”Shareability Networks” – A New Way to Model the Taxi-sharing Problem

SIAM News is the news journal of the Society for Industrial and Applied Mathematics (SIAM). They wrote 3.11.2014:

”The burgeoning “sharing economy” phenomenon––the collaborative consumption of shared resources made possible by the pervasiveness of information technologies and Internet connectivity––is rapidly taking hold in the context of urban transportation. Business is booming for vehicle-sharing companies, such as Zipcar and Car2Go, and for companies that offer ride-sharing services, such as Bandwagon and Uber, which recently launched the new UberPool application. New sharing services/companies are popping up in cities worldwide.
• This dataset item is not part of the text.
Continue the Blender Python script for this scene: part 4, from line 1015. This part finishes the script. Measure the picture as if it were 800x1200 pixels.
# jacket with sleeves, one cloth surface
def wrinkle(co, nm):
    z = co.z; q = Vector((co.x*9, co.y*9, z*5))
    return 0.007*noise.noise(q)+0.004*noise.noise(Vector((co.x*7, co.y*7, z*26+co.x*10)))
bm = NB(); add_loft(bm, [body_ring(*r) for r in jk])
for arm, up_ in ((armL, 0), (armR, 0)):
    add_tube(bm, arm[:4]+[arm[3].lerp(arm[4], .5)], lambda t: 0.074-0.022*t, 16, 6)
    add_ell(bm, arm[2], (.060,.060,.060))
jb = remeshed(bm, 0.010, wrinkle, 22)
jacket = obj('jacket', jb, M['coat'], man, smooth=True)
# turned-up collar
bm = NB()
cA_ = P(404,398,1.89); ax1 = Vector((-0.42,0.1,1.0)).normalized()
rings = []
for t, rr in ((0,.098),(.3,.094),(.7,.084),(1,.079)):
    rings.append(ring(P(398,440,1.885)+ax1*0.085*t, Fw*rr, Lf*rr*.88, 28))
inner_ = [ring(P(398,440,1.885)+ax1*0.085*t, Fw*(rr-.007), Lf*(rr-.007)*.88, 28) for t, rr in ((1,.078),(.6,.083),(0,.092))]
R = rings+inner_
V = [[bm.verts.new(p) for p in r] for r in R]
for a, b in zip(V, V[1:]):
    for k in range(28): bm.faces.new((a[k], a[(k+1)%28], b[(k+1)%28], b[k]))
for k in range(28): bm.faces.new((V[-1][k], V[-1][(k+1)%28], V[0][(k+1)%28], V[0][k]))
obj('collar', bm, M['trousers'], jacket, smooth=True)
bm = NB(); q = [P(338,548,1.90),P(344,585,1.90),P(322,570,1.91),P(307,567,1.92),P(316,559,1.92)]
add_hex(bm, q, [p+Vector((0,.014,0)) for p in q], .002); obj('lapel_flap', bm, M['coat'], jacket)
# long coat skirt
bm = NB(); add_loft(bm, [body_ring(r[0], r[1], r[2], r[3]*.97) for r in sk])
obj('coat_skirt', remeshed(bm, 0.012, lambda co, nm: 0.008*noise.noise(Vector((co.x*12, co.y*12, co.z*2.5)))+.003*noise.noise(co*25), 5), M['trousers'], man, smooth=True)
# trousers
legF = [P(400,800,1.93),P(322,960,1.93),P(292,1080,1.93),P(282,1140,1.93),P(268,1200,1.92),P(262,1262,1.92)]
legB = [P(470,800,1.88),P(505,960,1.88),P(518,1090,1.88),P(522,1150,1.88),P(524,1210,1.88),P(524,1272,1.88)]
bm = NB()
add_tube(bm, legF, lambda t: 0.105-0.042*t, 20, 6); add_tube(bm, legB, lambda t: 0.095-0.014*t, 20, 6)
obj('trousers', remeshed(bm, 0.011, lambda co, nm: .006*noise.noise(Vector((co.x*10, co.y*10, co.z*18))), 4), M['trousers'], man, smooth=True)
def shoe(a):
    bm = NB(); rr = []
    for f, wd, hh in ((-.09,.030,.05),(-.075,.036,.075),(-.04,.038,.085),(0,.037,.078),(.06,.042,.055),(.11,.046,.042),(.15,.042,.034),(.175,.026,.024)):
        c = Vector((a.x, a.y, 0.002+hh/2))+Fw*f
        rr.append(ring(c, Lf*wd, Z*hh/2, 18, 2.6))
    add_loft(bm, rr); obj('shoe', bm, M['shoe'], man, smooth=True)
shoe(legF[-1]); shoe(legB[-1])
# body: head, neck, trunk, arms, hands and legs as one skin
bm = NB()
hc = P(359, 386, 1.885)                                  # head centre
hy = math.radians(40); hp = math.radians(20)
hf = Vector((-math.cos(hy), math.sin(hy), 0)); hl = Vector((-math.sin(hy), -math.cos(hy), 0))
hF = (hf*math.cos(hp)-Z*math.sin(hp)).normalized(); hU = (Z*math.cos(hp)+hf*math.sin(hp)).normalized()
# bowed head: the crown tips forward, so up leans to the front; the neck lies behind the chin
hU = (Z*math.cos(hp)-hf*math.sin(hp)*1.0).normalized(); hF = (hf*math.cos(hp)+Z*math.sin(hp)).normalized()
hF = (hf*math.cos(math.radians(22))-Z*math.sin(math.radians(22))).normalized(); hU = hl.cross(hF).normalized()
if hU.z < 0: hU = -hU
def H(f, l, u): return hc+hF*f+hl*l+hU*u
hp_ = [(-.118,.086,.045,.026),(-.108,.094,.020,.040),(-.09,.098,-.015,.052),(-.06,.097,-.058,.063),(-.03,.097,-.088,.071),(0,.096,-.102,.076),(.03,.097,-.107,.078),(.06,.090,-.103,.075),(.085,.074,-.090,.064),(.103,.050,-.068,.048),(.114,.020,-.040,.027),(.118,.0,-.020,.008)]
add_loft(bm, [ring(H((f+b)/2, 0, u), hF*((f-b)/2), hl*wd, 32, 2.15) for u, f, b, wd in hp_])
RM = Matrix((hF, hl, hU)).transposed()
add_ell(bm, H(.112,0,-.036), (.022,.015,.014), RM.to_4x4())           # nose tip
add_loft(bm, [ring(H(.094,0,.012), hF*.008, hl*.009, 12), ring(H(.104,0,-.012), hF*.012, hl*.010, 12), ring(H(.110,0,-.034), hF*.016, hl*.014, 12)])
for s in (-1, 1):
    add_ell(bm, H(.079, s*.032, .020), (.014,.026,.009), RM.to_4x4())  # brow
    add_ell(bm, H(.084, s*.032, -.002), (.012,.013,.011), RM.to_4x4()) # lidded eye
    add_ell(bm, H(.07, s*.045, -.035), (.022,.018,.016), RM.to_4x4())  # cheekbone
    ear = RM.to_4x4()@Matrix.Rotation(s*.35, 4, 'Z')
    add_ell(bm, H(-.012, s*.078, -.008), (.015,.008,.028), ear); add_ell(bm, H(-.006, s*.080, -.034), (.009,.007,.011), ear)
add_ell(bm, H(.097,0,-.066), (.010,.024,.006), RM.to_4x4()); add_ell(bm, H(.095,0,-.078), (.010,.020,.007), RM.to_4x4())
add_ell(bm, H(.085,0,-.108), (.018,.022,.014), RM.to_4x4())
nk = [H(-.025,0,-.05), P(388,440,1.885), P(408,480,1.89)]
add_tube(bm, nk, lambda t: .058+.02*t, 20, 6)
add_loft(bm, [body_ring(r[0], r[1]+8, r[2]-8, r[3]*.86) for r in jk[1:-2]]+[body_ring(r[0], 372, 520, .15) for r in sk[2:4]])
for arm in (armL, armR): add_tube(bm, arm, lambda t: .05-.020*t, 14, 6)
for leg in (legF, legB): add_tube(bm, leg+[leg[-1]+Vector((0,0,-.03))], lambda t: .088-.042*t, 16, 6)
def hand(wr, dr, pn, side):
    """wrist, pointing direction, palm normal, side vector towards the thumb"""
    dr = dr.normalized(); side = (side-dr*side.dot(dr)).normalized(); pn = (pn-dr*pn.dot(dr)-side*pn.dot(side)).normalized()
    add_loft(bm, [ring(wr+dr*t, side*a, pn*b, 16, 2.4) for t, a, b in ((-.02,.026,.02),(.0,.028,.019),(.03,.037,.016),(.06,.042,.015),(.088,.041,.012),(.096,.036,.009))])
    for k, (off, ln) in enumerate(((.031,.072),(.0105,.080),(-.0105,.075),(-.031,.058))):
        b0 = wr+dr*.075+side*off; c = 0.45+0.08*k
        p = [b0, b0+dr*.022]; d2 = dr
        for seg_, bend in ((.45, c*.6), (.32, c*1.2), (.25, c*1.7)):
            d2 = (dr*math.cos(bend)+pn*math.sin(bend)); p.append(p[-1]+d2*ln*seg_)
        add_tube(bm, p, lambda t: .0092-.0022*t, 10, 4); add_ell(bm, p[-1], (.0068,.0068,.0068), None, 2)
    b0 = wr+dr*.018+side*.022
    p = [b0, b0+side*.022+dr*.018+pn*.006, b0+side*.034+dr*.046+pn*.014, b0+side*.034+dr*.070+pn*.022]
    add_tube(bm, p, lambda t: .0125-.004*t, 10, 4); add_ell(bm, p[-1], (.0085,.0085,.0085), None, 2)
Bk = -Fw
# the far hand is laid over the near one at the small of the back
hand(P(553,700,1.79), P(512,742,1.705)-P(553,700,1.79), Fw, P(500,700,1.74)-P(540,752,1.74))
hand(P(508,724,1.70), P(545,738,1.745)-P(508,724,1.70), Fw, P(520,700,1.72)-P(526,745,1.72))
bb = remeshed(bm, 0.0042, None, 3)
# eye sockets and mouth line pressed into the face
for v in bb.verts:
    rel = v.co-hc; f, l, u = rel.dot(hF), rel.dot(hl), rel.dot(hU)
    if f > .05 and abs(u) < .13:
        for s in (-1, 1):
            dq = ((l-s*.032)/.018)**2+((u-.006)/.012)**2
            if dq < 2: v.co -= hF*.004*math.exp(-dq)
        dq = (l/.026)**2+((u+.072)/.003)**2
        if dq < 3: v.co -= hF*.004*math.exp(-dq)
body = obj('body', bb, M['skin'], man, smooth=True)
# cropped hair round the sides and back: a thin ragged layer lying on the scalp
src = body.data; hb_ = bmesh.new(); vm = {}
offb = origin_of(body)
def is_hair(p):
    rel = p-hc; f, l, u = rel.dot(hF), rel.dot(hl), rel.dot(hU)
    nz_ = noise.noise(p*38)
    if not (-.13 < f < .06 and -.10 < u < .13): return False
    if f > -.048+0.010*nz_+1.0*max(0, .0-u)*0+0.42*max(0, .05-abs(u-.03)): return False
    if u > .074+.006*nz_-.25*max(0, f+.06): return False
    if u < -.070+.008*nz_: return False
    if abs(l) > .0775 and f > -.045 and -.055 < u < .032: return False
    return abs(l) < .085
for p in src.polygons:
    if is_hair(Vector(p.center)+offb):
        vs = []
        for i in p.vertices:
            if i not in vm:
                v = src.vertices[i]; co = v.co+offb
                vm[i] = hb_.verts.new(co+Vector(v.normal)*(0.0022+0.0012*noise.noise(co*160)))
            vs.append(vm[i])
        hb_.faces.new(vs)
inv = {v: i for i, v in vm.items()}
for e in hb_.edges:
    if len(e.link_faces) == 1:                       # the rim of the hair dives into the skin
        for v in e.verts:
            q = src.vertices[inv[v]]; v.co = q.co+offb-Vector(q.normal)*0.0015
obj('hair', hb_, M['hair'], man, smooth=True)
What are the reasons for this boom? First, urban traffic congestion is a worldwide problem, and it is predicted to become even worse, with an expected tripling in the number of urban trips by 2050. Second, it is well known that mobility resources are highly underutilized. For instance, most private vehicles lie unused most of the time and typically carry only the driver when in use; in the vast majority of taxi rides, a single passenger is on board. Hence, sharing is considered an effective way of increasing the utilization of mobility resources and, consequently, the efficiency of urban traffic: The higher the vehicle-utilization factor, the lower the number of circulating vehicles, which implies less congestion and pollution.”